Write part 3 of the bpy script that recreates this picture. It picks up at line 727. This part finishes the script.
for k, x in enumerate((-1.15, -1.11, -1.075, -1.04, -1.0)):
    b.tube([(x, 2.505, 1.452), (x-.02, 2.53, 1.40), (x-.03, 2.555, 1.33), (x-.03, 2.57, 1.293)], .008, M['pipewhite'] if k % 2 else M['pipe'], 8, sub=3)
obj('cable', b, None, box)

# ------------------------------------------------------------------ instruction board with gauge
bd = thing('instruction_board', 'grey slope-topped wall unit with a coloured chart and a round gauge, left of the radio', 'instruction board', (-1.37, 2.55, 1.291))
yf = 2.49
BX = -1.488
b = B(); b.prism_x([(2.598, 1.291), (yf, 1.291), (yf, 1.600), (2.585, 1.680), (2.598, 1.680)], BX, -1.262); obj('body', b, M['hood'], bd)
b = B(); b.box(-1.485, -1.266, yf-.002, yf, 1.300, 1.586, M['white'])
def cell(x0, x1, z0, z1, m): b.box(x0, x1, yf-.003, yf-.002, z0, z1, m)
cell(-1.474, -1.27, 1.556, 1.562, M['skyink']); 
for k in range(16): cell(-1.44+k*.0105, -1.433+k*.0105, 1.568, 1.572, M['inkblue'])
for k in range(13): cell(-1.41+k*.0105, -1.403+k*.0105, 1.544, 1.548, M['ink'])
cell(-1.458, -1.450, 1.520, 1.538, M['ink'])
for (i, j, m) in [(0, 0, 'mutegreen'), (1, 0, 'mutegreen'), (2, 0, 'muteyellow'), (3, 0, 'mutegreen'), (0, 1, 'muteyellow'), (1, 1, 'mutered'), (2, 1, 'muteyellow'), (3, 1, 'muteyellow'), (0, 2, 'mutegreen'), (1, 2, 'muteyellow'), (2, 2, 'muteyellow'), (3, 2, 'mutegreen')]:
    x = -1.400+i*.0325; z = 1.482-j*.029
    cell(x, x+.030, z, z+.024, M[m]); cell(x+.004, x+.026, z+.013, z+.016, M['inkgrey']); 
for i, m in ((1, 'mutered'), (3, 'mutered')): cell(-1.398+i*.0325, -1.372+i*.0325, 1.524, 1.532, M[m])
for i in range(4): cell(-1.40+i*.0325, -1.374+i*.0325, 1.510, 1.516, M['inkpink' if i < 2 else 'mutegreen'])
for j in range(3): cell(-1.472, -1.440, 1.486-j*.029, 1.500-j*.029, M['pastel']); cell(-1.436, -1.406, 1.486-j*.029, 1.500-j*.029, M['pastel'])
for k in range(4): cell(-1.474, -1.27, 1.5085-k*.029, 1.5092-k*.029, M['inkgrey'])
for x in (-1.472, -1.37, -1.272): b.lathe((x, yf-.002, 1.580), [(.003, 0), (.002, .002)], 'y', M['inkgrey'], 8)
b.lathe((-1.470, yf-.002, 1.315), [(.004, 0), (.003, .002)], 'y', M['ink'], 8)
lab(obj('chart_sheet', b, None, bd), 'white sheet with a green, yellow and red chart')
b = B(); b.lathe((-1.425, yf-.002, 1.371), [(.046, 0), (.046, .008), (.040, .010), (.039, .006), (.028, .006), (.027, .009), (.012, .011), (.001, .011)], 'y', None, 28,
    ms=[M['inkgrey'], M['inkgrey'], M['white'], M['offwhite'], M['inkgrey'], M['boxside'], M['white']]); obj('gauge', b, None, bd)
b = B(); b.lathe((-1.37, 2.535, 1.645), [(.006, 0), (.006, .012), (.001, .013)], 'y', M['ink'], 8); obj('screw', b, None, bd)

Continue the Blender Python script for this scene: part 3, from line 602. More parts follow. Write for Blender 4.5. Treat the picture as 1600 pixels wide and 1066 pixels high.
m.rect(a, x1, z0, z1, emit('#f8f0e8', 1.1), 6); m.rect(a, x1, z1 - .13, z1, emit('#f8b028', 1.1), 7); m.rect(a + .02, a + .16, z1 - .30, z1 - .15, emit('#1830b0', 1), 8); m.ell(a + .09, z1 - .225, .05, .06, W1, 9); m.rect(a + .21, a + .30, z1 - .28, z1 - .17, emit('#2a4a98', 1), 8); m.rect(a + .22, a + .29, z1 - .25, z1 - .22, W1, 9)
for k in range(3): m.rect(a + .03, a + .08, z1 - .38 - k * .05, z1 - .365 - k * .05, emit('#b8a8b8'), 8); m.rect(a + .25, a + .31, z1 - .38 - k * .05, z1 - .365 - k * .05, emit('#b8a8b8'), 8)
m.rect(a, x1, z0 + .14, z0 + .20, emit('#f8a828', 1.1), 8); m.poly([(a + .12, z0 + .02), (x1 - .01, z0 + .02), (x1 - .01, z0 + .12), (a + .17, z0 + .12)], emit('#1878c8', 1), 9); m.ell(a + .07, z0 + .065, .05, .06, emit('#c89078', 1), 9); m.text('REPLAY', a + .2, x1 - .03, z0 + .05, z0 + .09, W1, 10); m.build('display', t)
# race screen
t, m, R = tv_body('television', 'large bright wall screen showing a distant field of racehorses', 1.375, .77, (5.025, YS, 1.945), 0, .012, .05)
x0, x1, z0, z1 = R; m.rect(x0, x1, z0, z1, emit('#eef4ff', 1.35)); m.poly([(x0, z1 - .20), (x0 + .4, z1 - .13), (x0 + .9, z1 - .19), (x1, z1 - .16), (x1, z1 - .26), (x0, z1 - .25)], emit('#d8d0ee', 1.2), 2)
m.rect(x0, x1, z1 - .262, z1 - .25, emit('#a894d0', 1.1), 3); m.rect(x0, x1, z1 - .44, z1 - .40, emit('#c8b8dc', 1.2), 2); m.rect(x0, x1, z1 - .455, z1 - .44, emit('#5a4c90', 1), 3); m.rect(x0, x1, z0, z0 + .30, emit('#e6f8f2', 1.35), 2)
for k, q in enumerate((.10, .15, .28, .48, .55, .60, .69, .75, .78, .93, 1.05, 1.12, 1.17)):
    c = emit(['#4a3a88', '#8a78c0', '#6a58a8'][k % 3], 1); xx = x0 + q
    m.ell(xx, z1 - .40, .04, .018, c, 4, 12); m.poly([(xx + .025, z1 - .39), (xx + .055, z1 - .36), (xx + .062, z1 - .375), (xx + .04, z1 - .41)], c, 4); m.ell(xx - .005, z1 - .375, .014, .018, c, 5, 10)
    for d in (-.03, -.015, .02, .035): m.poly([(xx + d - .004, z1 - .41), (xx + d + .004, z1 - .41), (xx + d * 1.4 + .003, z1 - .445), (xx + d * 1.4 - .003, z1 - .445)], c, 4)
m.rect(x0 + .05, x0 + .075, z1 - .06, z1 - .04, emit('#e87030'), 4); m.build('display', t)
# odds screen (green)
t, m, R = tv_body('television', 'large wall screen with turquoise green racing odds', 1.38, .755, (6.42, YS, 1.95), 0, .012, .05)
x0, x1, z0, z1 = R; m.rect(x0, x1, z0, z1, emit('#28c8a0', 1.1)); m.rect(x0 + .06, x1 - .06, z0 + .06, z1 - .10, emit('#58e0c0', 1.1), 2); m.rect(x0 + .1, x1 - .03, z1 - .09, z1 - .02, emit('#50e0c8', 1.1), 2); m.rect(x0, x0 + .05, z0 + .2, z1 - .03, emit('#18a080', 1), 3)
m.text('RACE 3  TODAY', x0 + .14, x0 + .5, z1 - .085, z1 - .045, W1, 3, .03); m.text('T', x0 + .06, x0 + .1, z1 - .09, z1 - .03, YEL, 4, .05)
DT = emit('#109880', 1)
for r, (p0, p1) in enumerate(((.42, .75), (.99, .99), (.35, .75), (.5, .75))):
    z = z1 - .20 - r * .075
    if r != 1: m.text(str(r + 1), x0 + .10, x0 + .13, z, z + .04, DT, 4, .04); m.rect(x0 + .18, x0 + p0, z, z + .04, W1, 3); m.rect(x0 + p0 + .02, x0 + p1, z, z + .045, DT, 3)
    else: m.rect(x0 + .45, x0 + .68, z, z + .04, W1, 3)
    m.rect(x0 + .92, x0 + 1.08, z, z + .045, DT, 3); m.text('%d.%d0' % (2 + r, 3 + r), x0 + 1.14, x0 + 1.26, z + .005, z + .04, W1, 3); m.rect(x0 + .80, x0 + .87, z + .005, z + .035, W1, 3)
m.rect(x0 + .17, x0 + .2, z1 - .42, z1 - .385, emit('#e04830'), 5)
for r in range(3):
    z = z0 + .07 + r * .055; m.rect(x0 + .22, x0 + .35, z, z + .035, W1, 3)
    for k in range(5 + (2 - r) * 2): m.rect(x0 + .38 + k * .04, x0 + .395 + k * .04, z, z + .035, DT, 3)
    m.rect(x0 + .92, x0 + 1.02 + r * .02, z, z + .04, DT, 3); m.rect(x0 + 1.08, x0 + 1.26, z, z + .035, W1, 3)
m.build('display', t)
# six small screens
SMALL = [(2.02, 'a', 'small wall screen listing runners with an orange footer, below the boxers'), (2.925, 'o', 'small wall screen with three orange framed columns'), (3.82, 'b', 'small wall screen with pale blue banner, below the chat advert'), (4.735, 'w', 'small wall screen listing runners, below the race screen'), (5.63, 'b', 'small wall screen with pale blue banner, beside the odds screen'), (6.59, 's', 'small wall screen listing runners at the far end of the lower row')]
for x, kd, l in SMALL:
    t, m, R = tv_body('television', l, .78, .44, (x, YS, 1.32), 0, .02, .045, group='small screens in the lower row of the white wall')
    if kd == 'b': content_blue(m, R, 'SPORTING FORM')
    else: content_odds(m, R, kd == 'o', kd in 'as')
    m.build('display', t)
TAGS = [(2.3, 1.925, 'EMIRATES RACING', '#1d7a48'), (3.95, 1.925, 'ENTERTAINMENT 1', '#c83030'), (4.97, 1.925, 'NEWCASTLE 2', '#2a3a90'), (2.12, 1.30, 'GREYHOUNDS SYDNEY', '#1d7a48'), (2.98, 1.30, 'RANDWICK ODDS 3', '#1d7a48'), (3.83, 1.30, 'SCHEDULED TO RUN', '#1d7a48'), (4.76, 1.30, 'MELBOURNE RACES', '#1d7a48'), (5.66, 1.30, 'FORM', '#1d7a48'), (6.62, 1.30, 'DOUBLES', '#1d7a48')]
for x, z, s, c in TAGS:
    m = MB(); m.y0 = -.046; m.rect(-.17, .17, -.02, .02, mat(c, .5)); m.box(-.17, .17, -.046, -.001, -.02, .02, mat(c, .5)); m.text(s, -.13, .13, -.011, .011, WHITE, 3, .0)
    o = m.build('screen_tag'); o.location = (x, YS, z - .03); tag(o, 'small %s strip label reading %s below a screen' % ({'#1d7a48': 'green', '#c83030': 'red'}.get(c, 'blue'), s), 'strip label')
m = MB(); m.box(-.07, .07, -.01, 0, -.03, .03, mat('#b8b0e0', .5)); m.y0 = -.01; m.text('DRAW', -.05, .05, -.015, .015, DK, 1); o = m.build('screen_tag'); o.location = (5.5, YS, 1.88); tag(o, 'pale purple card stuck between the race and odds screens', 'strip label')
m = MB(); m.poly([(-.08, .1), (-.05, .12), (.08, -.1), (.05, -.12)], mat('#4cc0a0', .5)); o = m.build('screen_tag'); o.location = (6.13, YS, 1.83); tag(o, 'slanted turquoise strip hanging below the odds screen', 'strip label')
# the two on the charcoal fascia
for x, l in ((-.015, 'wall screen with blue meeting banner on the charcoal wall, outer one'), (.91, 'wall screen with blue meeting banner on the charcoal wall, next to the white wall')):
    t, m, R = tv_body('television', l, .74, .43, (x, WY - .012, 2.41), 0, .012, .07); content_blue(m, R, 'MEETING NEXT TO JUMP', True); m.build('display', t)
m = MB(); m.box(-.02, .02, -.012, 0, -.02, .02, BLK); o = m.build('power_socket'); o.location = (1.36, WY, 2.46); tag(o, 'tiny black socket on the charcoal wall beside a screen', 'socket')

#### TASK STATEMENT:
The lines from the start of the entries above through the line containing "obj('cable', b, None, box)" are the ones to return, please; copy them exactly and include both ends.

#### REPLY:
Write part 3 of the bpy script that recreates this picture. It picks up at line 727. This part finishes the script.
for k, x in enumerate((-1.15, -1.11, -1.075, -1.04, -1.0)):
    b.tube([(x, 2.505, 1.452), (x-.02, 2.53, 1.40), (x-.03, 2.555, 1.33), (x-.03, 2.57, 1.293)], .008, M['pipewhite'] if k % 2 else M['pipe'], 8, sub=3)
obj('cable', b, None, box)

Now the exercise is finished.